Day 14 – Stockholm, Sweden / Istanbul / Osaka

We tried to sleep in as long as possible as it was our last day of our trip, a long travel day. We enjoyed the hotel breakfast once again, and watched a Japanese family of four managing their two little kids with skill. The dad gave the kids a boiled egg for them to peel while mom got her food – the eggs kept them busy and quiet.

After breakfast we went up to our room to chill out and try to use every last minute before the check-out time of noon. We were surfing the web and playing video games and I realized that the hotel WiFi was broken – it was switching on and off – so in this way I burned through most of the remaining data on my eSIM without realizing. Bummer! 

We had a do not disturb sign on our door but despite that someone knocked, and when I answered the door two housekeepers looked shocked and apologetic. Maybe a mix-up, but maybe they just wanted to get a jump on cleaning. Either way, they were early and we were still entitled to stay. I was just trying to be horizontal for as long as I could.

Finally we checked out and stored our suitcase in the hotel’s locked storage room while we went for lunch. We had a target restaurant that looked good, but when we got to the area it seemed hard to find. Eventually we realized it was downstairs inside a shopping center, and it looked super busy. So we went back outside and looked around.

Every time we travel in Europe we see kebab places – and we love kebabs, but it always feels like a wasted chance when we could eat the local food of wherever we are. But since we tried and failed, it seemed like a good time to get a kebab. There was a busy kebab place nearby that had an automatic kebab meat slicer running – high tech! I had a kebab wrap, which Kuniko had a falafel wrap and they were both excellent. We drank lingonberry soda with them, and it was a big, messy meal but very delicious.

Back at our hotel we went to pick up our bag from the storage room. I joked with the staff by asking if we could take any one we wanted, and he joked back that he recommended the bigger suitcases for more loot. But seriously, we could have taken anything and they wouldn’t know whose was whose. Weird system.

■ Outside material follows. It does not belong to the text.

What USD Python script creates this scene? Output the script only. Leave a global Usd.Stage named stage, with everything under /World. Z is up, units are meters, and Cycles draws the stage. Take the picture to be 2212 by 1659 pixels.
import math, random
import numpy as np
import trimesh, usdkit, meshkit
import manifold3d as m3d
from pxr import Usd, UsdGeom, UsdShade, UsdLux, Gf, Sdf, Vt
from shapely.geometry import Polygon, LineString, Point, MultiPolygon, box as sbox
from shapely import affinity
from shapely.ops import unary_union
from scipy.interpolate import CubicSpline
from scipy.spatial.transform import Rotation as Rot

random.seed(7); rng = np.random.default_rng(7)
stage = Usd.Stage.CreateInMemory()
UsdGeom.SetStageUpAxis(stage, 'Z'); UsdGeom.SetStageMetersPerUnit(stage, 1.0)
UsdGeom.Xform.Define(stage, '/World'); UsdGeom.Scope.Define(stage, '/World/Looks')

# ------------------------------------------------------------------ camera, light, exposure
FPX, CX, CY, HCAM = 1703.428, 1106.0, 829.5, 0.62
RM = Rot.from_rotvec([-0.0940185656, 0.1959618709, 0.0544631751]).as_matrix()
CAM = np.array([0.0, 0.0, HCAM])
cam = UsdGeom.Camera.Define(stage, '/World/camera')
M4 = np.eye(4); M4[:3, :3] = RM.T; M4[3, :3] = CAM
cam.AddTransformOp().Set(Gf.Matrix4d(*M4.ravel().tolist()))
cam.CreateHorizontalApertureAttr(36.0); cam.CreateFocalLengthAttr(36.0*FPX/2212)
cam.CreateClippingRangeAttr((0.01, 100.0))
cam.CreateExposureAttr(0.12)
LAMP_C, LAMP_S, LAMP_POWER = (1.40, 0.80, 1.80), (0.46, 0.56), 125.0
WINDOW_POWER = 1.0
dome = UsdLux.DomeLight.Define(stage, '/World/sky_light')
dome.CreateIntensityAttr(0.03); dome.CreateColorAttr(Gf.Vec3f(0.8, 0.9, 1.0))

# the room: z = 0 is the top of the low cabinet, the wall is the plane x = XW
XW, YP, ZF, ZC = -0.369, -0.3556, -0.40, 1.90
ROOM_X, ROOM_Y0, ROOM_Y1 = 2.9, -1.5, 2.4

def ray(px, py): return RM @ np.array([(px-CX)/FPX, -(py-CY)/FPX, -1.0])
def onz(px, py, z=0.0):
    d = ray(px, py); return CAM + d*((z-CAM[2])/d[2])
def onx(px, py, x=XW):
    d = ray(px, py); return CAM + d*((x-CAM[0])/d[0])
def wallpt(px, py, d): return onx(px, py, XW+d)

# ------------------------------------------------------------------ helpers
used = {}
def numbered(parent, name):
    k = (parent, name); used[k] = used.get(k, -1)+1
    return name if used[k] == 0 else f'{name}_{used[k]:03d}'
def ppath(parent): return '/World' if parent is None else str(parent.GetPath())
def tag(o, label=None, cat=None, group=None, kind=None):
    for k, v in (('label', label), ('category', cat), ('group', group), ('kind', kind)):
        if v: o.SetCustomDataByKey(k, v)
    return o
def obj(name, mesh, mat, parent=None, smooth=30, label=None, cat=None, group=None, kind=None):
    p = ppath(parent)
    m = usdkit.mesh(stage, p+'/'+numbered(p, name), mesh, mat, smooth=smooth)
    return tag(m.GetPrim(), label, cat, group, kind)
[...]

From there we got back on the Arlanda Express (using the savings trick we learned coming in) and we were able to do early check-in at the airport. The kiosk was a little weird and wouldn’t print out my boarding passes, but at the desk everything was fine. 

We went through security and on to a bar for drinks and to recharge our devices. We had a great corner seat at a big mainly empty place, so we killed a couple hours using our phones, reading, playing games, and drinking beers. 

Closer to our departure we stopped at a really stylish bar/restaurant for sparkling wine, and had one of the best meals of the trip – a big open-faced shrimp sandwich. It was so good! Much higher quality than typical airport food.

We caught a three hour flight from Stockholm to Istanbul, and had a little time to kill in the airport as we awaited our connecting flight. We knew better to drink Prosecco here, and we weren’t super hungry after the snacks on the plane. So we just chilled out by the gate until the line started moving to board. 

We sat next to a high school aged Japanese girl, part of some kind of group of other school kids scattered throughout the cabin. She kept to herself during the flight, and Kuniko and I could do some serious sleeping. Once again we were able to sleep through about eight of the eleven hours on the plane before arriving in Osaka. 

We got lucky with immigration, our suitcase and customs so that we caught the next bus to Kobe, and then from there we took a train to Nishi Akashi and a taxi back to our home, as is our tradition. All our souvenirs survived the trip, and we had a cold bottle of champagne waiting for us in the fridge. 

It was another great summer trip for us. We really like the vibe in Europe and exploring new countries there is a great way to escape the summer in Japan. But as we look to the future there are only a few more countries left unexplored in Europe, and as we get older we might want to look around some other places, too. We might change things up next year – who knows?